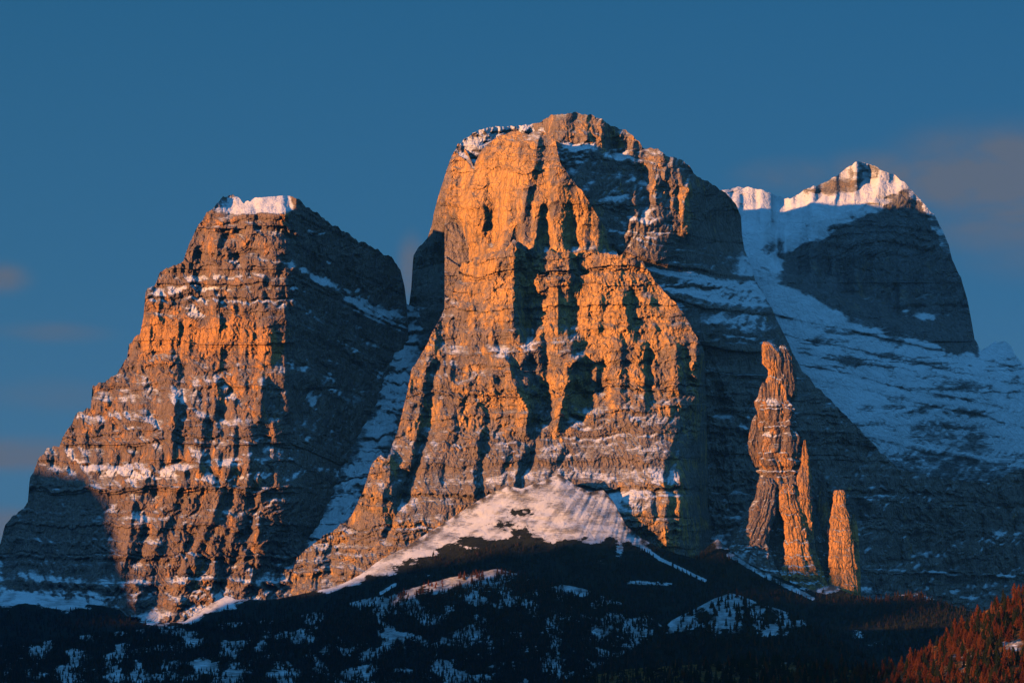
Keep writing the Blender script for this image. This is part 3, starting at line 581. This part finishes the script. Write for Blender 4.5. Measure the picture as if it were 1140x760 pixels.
# wall that carries the pinnacles, its shade put in with a darker rock colour
pw_b = tps([(820,620,5640),(860,560,5680),(880,545,5700),(900,570,5680),(930,600,5690),(960,640,5680),(900,660,5560),(840,660,5560),(980,680,5600),(800,640,5640),(940,700,5500)])
def F_pw(x, y): return pw_b(x, y)-25+rockdetail(x, y, 700, .5, .8, .9, 0, .5)
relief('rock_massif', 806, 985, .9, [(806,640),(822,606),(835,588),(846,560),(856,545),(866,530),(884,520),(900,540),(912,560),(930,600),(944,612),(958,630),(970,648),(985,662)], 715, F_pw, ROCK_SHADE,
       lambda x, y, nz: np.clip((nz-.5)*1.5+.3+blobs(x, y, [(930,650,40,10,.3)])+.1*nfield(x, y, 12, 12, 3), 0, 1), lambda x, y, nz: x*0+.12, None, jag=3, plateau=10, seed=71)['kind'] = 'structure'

# ------------------------------------------------------------------ the lower ground, from the scree to the near hill
t1_top = [(-60,668),(0,664),(20,658),(45,662),(75,668),(100,660),(130,675),(145,690),(165,694),(205,692),(230,675),(252,663),(262,667),(300,668),(330,662),(365,655),(380,650),(400,640),(425,622),(450,610),(465,600),(490,585),(520,565),(545,550),
 (562,540),(580,544),(600,537),(622,527),(640,540),(655,547),(672,546),(682,557),(690,572),(698,586),(707,594),(715,600),(735,610),(760,618),(775,622),(790,606),(799,600),(812,612),(830,625),(860,640),(880,648),(905,657),(925,650),(945,660),(975,668),(1000,662),(1020,660),(1060,674),(1080,680),(1140,684),(1260,690)]
t1_b = tps([(-60,668,5500),(60,664,5520),(150,692,5360),(205,692,5370),(250,664,5400),(340,660,5400),(400,640,5350),(450,610,5370),(500,580,5420),(562,541,5440),(622,529,5440),(700,545,5430),(715,600,5320),(745,614,5320),(775,622,5370),(799,602,5420),(860,640,5440),(905,657,5430),(945,660,5440),(1020,662,5450),(1140,684,5450),(1260,690,5450),
 (600,610,5230),(500,630,5220),(600,650,5020),(400,670,5100),(200,720,5050),(0,720,5050),(750,660,5150),(900,700,5050),(1100,710,5050),(600,700,4750),(300,740,4700),(900,740,4700),(0,780,4500),(600,780,4400),(1140,780,4500)])
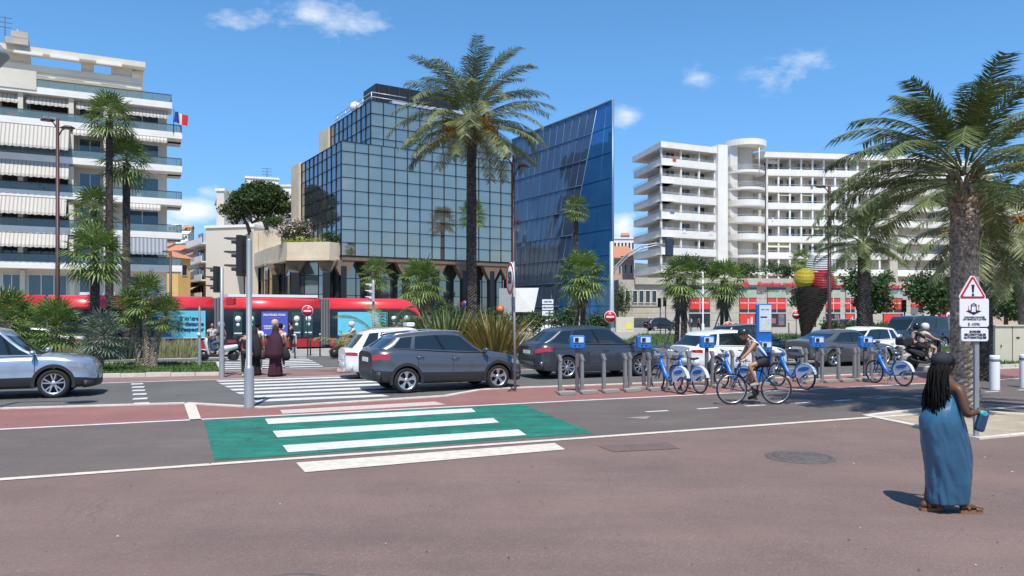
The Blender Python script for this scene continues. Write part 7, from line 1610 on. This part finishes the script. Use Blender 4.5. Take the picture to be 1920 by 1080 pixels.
for q in (-1, 1): b.tube([hc + f * .10 + Vector((-f.y, f.x, 0)) * q * .045 + Vector((0, 0, .006 + .02 * math.sin(w_))) + Vector((-f.y, f.x, 0)) * .022 * math.cos(w_) for w_ in [2 * math.pi * j / 12 for j in range(13)]], .003, 4)
b.tube([hc + f * .09 + Vector((f.y, -f.x, 0)) * .07, hc + Vector((f.y, -f.x, 0)) * .088 + Vector((0, 0, .01))], .003, 4); b.build('glasses', M_blk, wo)
for ax, ay in ((.155, -.08), (-.185, .07)):
    b = MB(); n_ = 14; pts = [(.195, 0), (.18, .03), (.12, .05), (.03, .042), (-.05, .036), (-.075, .02), (-.075, -.02), (-.05, -.036), (.03, -.042), (.12, -.05), (.18, -.03)]; b.prism([(ax + x, ay + y) for x, y in pts], .002, .034); sd2 = b.build('sandal', mat('sandal_brown', (.24, .11, .055), .6), wo)
    for x0, w_, h_ in ((.10, .054, .055), (.135, .050, .045), (.01, .042, .098)): b = MB(); b.loft([[Vector((ax + x0 + q, ay + w_ * math.cos(t), .03 + h_ * math.sin(t))) for t in [math.pi * j / 8 for j in range(9)]] for q in (-.016, .016)], closed=False, cap=False); s3 = b.build('strap', MATS['sandal_brown'], sd2); s3.modifiers.new('t', 'SOLIDIFY').thickness = .004
bg_ = thing('pouch', 'small turquoise and navy pouch held in the hand of the woman in blue', 'pouch', wl + Vector((.235, -.20, .95)), R(8)); b = MB(); b.rbox((0, 0, .03), (.10, .06, .20), .03, M=Matrix.Rotation(R(18), 3, 'Y')); b.build('bag_body', mat('pouch_navy', (.015, .05, .10), .5), bg_); b = MB(); b.rbox((.018, 0, .115), (.095, .064, .06), .03, M=Matrix.Rotation(R(18), 3, 'Y')); b.build('top_flap', mat('pouch_turquoise', (.02, .33, .42), .5), bg_)
# ---- cyclist on a city bicycle (local +x = riding direction)
def city_bike(label, loc, rz):
    T = thing('bicycle', label, 'bicycle', loc, rz); r = .345; Fw, Bw = Vector((.52, 0, .362)), Vector((-.52, 0, .362)); bwheel(T, Fw, r, .02, 22); bwheel(T, Bw, r, .02, 22)
    bb = Vector((-.06, 0, .29)); st = Vector((-.20, 0, .86)); h1_, h2_ = Vector((.33, 0, .86)), Vector((.37, 0, .70)); b = MB()
    b.tube([bb, st], .018, 8); b.tube([h1_, h2_], .022, 8); b.tube([h2_ + Vector((0, 0, .02)), bb], .021, 8); b.tube([h1_ + Vector((0, 0, -.03)), st + Vector((.02, 0, -.08))], .018, 8)
    for s in (-1, 1): b.tube([bb + Vector((0, s * .03, 0)), Bw + Vector((0, s * .055, 0))], .010, 6); b.tube([st + Vector((0, s * .015, -.1)), Bw + Vector((0, s * .055, 0))], .009, 6); b.tube([h2_, h2_ + Vector((.04, s * .05, -.10)), Fw + Vector((0, s * .055, 0))], .012, 6)
    b.build('frame', mat('bike_blue_grey', (.02, .05, .10), .35, .3), T)
    b = MB(); b.tube([h1_ + Vector((-.02, 0, .12)), h1_], .014, 6); b.tube([(.20, -.30, 1.02), (.30, -.2, 1.02), h1_ + Vector((-.01, 0, .14)), (.30, .2, 1.02), (.20, .30, 1.02)], .012, 6); b.build('handlebar', M_blk, T)
    b = MB(); b.tube([st, st + Vector((-.04, 0, .08))], .013, 6); b.loft([[Vector((x - .24, w_ * math.cos(a), .955 + .025 * math.sin(a))) for a in [2 * math.pi * k / 10 for k in range(10)]] for x, w_ in ((-.13, .05), (-.10, .075), (-.02, .06), (.06, .03), (.13, .018))]); b.build('saddle', M_blk, T)
    b = MB(); b.lathe([(0, -.008), (.085, -.006), (.09, 0), (.085, .006), (0, .008)], 24, Matrix.Translation(bb + Vector((0, -.06, 0))) @ Matrix.Rotation(R(90), 4, 'X')); b.tube([bb + Vector((0, -.07, 0)), bb + Vector((-.03, -.09, -.17))], .011, 5); b.tube([bb + Vector((0, .07, 0)), bb + Vector((.03, .09, .17))], .011, 5); b.tube([bb + Vector((.0, -.06, .09)), Bw + Vector((0, -.06, .03))], .005, 4); b.tube([bb + Vector((.0, -.06, -.09)), Bw + Vector((0, -.06, -.03))], .005, 4)
    b.box(bb + Vector((-.03, -.14, -.175)), (.09, .09, .02)); b.box(bb + Vector((.03, .14, .175)), (.09, .09, .02)); b.build('pedal_crank', M_railm, T); return T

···

■ TASK REQUIREMENTS: Leave out the pictures, and give all the records again exactly.

■ WRITTEN ANSWER:
Keep writing the Blender script for this image. This is part 3, starting at line 581. This part finishes the script. Write for Blender 4.5. Measure the picture as if it were 1140x760 pixels.
# wall that carries the pinnacles, its shade put in with a darker rock colour
pw_b = tps([(820,620,5640),(860,560,5680),(880,545,5700),(900,570,5680),(930,600,5690),(960,640,5680),(900,660,5560),(840,660,5560),(980,680,5600),(800,640,5640),(940,700,5500)])
def F_pw(x, y): return pw_b(x, y)-25+rockdetail(x, y, 700, .5, .8, .9, 0, .5)
relief('rock_massif', 806, 985, .9, [(806,640),(822,606),(835,588),(846,560),(856,545),(866,530),(884,520),(900,540),(912,560),(930,600),(944,612),(958,630),(970,648),(985,662)], 715, F_pw, ROCK_SHADE,
       lambda x, y, nz: np.clip((nz-.5)*1.5+.3+blobs(x, y, [(930,650,40,10,.3)])+.1*nfield(x, y, 12, 12, 3), 0, 1), lambda x, y, nz: x*0+.12, None, jag=3, plateau=10, seed=71)['kind'] = 'structure'

# ------------------------------------------------------------------ the lower ground, from the scree to the near hill
t1_top = [(-60,668),(0,664),(20,658),(45,662),(75,668),(100,660),(130,675),(145,690),(165,694),(205,692),(230,675),(252,663),(262,667),(300,668),(330,662),(365,655),(380,650),(400,640),(425,622),(450,610),(465,600),(490,585),(520,565),(545,550),
 (562,540),(580,544),(600,537),(622,527),(640,540),(655,547),(672,546),(682,557),(690,572),(698,586),(707,594),(715,600),(735,610),(760,618),(775,622),(790,606),(799,600),(812,612),(830,625),(860,640),(880,648),(905,657),(925,650),(945,660),(975,668),(1000,662),(1020,660),(1060,674),(1080,680),(1140,684),(1260,690)]
t1_b = tps([(-60,668,5500),(60,664,5520),(150,692,5360),(205,692,5370),(250,664,5400),(340,660,5400),(400,640,5350),(450,610,5370),(500,580,5420),(562,541,5440),(622,529,5440),(700,545,5430),(715,600,5320),(745,614,5320),(775,622,5370),(799,602,5420),(860,640,5440),(905,657,5430),(945,660,5440),(1020,662,5450),(1140,684,5450),(1260,690,5450),
 (600,610,5230),(500,630,5220),(600,650,5020),(400,670,5100),(200,720,5050),(0,720,5050),(750,660,5150),(900,700,5050),(1100,710,5050),(600,700,4750),(300,740,4700),(900,740,4700),(0,780,4500),(600,780,4400),(1140,780,4500)])
The Blender Python script for this scene continues. Write part 7, from line 1610 on. This part finishes the script. Use Blender 4.5. Take the picture to be 1920 by 1080 pixels.
for q in (-1, 1): b.tube([hc + f * .10 + Vector((-f.y, f.x, 0)) * q * .045 + Vector((0, 0, .006 + .02 * math.sin(w_))) + Vector((-f.y, f.x, 0)) * .022 * math.cos(w_) for w_ in [2 * math.pi * j / 12 for j in range(13)]], .003, 4)
b.tube([hc + f * .09 + Vector((f.y, -f.x, 0)) * .07, hc + Vector((f.y, -f.x, 0)) * .088 + Vector((0, 0, .01))], .003, 4); b.build('glasses', M_blk, wo)
for ax, ay in ((.155, -.08), (-.185, .07)):
    b = MB(); n_ = 14; pts = [(.195, 0), (.18, .03), (.12, .05), (.03, .042), (-.05, .036), (-.075, .02), (-.075, -.02), (-.05, -.036), (.03, -.042), (.12, -.05), (.18, -.03)]; b.prism([(ax + x, ay + y) for x, y in pts], .002, .034); sd2 = b.build('sandal', mat('sandal_brown', (.24, .11, .055), .6), wo)
    for x0, w_, h_ in ((.10, .054, .055), (.135, .050, .045), (.01, .042, .098)): b = MB(); b.loft([[Vector((ax + x0 + q, ay + w_ * math.cos(t), .03 + h_ * math.sin(t))) for t in [math.pi * j / 8 for j in range(9)]] for q in (-.016, .016)], closed=False, cap=False); s3 = b.build('strap', MATS['sandal_brown'], sd2); s3.modifiers.new('t', 'SOLIDIFY').thickness = .004
bg_ = thing('pouch', 'small turquoise and navy pouch held in the hand of the woman in blue', 'pouch', wl + Vector((.235, -.20, .95)), R(8)); b = MB(); b.rbox((0, 0, .03), (.10, .06, .20), .03, M=Matrix.Rotation(R(18), 3, 'Y')); b.build('bag_body', mat('pouch_navy', (.015, .05, .10), .5), bg_); b = MB(); b.rbox((.018, 0, .115), (.095, .064, .06), .03, M=Matrix.Rotation(R(18), 3, 'Y')); b.build('top_flap', mat('pouch_turquoise', (.02, .33, .42), .5), bg_)
# ---- cyclist on a city bicycle (local +x = riding direction)
def city_bike(label, loc, rz):
    T = thing('bicycle', label, 'bicycle', loc, rz); r = .345; Fw, Bw = Vector((.52, 0, .362)), Vector((-.52, 0, .362)); bwheel(T, Fw, r, .02, 22); bwheel(T, Bw, r, .02, 22)
    bb = Vector((-.06, 0, .29)); st = Vector((-.20, 0, .86)); h1_, h2_ = Vector((.33, 0, .86)), Vector((.37, 0, .70)); b = MB()
    b.tube([bb, st], .018, 8); b.tube([h1_, h2_], .022, 8); b.tube([h2_ + Vector((0, 0, .02)), bb], .021, 8); b.tube([h1_ + Vector((0, 0, -.03)), st + Vector((.02, 0, -.08))], .018, 8)
    for s in (-1, 1): b.tube([bb + Vector((0, s * .03, 0)), Bw + Vector((0, s * .055, 0))], .010, 6); b.tube([st + Vector((0, s * .015, -.1)), Bw + Vector((0, s * .055, 0))], .009, 6); b.tube([h2_, h2_ + Vector((.04, s * .05, -.10)), Fw + Vector((0, s * .055, 0))], .012, 6)
    b.build('frame', mat('bike_blue_grey', (.02, .05, .10), .35, .3), T)
    b = MB(); b.tube([h1_ + Vector((-.02, 0, .12)), h1_], .014, 6); b.tube([(.20, -.30, 1.02), (.30, -.2, 1.02), h1_ + Vector((-.01, 0, .14)), (.30, .2, 1.02), (.20, .30, 1.02)], .012, 6); b.build('handlebar', M_blk, T)
    b = MB(); b.tube([st, st + Vector((-.04, 0, .08))], .013, 6); b.loft([[Vector((x - .24, w_ * math.cos(a), .955 + .025 * math.sin(a))) for a in [2 * math.pi * k / 10 for k in range(10)]] for x, w_ in ((-.13, .05), (-.10, .075), (-.02, .06), (.06, .03), (.13, .018))]); b.build('saddle', M_blk, T)
    b = MB(); b.lathe([(0, -.008), (.085, -.006), (.09, 0), (.085, .006), (0, .008)], 24, Matrix.Translation(bb + Vector((0, -.06, 0))) @ Matrix.Rotation(R(90), 4, 'X')); b.tube([bb + Vector((0, -.07, 0)), bb + Vector((-.03, -.09, -.17))], .011, 5); b.tube([bb + Vector((0, .07, 0)), bb + Vector((.03, .09, .17))], .011, 5); b.tube([bb + Vector((.0, -.06, .09)), Bw + Vector((0, -.06, .03))], .005, 4); b.tube([bb + Vector((.0, -.06, -.09)), Bw + Vector((0, -.06, -.03))], .005, 4)
    b.box(bb + Vector((-.03, -.14, -.175)), (.09, .09, .02)); b.box(bb + Vector((.03, .14, .175)), (.09, .09, .02)); b.build('pedal_crank', M_railm, T); return T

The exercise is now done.